┌─ SOURCE RECORDS

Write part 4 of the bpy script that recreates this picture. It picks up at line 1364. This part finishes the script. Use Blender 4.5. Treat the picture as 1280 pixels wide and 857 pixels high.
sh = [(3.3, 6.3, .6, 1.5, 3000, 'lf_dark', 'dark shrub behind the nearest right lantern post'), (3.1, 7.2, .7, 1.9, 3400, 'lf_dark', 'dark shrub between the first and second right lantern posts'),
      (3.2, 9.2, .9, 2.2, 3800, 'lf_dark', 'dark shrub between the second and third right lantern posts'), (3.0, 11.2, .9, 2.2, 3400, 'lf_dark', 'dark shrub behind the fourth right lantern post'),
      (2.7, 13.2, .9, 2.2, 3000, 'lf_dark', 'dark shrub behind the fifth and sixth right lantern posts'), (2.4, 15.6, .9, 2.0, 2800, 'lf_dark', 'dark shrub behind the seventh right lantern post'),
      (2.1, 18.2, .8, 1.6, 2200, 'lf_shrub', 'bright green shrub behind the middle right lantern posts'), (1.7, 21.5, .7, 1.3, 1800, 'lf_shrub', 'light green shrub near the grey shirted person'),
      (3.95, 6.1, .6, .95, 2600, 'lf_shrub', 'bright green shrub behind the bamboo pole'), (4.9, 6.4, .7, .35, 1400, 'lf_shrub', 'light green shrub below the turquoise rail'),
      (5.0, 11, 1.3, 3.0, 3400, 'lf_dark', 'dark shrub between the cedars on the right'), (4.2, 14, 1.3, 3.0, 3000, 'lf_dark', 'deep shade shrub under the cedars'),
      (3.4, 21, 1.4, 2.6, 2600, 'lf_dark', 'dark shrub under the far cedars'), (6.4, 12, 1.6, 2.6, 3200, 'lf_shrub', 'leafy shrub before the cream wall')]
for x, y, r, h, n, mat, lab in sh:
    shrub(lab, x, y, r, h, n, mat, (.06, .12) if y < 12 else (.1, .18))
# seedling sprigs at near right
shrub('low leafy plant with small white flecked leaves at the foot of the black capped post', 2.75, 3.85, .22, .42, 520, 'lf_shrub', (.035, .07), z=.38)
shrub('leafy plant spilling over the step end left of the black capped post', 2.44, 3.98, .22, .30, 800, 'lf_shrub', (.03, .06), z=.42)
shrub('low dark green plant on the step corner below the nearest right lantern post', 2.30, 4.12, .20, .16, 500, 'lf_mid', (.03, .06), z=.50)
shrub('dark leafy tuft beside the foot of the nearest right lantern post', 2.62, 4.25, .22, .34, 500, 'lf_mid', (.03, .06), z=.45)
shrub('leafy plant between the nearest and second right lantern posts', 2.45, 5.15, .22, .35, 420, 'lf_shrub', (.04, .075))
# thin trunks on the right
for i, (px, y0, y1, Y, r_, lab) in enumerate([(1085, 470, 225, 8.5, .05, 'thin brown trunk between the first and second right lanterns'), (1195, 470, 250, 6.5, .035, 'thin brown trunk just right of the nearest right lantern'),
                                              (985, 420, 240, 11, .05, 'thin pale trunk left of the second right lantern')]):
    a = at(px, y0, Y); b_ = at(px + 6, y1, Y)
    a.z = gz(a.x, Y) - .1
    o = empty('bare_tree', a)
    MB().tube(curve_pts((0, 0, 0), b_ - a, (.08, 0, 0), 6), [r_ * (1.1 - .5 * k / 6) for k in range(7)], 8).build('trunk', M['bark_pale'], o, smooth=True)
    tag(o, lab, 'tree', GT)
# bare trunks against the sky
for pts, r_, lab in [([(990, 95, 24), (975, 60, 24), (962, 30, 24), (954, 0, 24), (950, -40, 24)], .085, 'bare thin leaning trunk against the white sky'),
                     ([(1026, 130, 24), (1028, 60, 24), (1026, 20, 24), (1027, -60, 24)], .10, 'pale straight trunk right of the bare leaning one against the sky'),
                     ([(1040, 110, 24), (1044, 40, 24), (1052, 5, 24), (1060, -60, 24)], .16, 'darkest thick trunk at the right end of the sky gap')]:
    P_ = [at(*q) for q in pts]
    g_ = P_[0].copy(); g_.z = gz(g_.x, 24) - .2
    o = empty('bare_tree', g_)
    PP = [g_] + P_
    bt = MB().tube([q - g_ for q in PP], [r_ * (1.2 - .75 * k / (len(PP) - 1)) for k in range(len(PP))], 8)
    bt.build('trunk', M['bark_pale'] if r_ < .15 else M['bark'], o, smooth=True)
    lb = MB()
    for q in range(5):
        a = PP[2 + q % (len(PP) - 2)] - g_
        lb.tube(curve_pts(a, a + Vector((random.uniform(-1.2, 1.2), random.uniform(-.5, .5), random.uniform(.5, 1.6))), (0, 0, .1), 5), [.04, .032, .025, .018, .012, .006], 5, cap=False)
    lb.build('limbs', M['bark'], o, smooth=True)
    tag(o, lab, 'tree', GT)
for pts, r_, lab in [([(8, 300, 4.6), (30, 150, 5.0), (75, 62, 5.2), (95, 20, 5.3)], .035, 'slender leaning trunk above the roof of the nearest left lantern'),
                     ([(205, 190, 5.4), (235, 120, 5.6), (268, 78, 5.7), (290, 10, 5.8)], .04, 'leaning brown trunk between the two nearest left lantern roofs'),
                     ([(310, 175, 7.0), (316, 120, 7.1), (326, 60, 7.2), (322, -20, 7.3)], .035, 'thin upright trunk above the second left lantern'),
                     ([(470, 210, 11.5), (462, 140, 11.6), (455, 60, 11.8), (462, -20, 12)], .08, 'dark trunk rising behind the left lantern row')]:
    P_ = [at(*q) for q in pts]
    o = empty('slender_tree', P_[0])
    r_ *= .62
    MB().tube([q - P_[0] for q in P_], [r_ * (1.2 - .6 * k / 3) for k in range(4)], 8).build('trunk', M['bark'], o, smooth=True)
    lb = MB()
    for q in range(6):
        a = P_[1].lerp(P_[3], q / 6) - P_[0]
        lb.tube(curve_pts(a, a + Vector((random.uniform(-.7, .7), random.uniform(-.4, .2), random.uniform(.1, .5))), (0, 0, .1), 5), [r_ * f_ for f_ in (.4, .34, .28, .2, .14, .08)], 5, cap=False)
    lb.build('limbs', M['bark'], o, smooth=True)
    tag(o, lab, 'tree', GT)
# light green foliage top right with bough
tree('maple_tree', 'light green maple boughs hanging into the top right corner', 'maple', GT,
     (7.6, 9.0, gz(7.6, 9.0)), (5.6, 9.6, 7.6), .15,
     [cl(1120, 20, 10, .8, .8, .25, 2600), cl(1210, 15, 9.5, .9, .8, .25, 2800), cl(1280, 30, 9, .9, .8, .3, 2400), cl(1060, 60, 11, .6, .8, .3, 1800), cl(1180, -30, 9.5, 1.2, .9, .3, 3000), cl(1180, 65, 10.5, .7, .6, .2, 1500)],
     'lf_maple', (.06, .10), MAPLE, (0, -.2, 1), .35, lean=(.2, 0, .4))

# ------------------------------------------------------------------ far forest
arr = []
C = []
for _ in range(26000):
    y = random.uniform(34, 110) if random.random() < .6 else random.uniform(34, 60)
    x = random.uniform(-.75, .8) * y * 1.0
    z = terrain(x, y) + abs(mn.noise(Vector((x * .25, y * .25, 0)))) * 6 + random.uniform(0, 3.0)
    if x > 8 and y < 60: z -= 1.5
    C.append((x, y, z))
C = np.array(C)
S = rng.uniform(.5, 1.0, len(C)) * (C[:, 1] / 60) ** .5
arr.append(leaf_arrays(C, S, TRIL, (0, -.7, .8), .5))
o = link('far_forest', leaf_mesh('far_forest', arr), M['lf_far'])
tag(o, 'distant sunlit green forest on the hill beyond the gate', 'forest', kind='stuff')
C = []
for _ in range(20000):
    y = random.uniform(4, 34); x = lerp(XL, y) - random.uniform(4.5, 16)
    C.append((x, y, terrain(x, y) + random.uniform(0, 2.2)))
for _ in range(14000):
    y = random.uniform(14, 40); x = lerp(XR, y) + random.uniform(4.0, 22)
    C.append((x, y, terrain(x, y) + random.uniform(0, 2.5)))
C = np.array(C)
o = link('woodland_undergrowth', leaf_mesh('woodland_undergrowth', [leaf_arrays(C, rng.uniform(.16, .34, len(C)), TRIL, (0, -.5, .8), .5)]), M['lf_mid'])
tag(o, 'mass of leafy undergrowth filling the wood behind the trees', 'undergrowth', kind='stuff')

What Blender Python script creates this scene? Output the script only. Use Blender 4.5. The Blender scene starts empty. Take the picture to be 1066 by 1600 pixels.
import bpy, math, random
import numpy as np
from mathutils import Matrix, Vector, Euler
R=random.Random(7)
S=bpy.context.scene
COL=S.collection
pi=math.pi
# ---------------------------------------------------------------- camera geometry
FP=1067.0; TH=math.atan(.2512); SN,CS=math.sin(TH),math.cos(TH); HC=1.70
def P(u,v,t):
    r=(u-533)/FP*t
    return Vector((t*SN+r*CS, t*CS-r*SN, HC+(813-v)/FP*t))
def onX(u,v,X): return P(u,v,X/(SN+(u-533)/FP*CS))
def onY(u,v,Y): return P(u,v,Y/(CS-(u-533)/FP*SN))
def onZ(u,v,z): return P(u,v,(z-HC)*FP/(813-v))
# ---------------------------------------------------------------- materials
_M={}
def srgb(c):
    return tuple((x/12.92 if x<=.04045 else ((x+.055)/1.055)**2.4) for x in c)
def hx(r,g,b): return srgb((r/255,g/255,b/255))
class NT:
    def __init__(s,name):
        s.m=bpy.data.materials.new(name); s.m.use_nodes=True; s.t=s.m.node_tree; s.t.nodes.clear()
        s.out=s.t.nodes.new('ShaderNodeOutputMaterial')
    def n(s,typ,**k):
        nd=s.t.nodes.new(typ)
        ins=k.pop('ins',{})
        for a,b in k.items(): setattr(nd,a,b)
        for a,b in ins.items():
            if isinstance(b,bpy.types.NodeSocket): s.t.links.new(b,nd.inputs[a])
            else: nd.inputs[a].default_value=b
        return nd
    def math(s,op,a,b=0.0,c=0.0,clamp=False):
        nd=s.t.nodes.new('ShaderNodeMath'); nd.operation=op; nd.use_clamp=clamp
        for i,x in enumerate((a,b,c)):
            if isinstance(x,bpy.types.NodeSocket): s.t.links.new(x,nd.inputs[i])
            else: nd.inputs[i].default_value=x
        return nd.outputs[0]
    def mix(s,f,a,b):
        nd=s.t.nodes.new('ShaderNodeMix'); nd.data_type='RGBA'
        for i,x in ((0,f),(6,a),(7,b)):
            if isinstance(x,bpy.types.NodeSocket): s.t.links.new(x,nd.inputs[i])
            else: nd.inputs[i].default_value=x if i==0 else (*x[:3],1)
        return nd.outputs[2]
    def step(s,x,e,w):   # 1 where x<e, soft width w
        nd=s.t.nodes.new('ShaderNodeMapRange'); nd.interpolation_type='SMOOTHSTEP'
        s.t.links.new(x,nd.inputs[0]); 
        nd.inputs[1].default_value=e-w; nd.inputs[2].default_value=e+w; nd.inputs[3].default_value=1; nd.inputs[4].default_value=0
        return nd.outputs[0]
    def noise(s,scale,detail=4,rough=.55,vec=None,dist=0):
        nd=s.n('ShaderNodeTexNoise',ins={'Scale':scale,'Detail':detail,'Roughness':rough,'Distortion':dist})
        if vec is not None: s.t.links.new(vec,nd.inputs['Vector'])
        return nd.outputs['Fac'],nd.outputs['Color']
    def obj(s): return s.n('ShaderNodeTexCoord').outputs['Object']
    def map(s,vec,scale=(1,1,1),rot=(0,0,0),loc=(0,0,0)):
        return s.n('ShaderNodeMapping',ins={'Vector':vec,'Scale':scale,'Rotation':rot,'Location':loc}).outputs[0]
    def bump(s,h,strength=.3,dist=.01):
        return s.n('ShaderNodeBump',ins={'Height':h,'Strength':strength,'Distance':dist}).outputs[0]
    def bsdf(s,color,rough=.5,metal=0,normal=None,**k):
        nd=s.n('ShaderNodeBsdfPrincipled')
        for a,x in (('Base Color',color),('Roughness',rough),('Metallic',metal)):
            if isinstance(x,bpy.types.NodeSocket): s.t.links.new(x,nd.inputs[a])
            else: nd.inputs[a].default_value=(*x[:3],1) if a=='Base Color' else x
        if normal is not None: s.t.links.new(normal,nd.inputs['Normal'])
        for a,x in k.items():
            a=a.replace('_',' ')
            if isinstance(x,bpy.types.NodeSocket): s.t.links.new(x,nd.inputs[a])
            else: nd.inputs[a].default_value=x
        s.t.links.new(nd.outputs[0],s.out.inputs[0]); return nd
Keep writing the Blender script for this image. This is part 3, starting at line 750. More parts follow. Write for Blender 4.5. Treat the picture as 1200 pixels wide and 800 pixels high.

└─

TASK OBJECTIVE – How many of the lines in the listing above hold the word "empty"? Report only that figure.

TASK SOLUTION – 4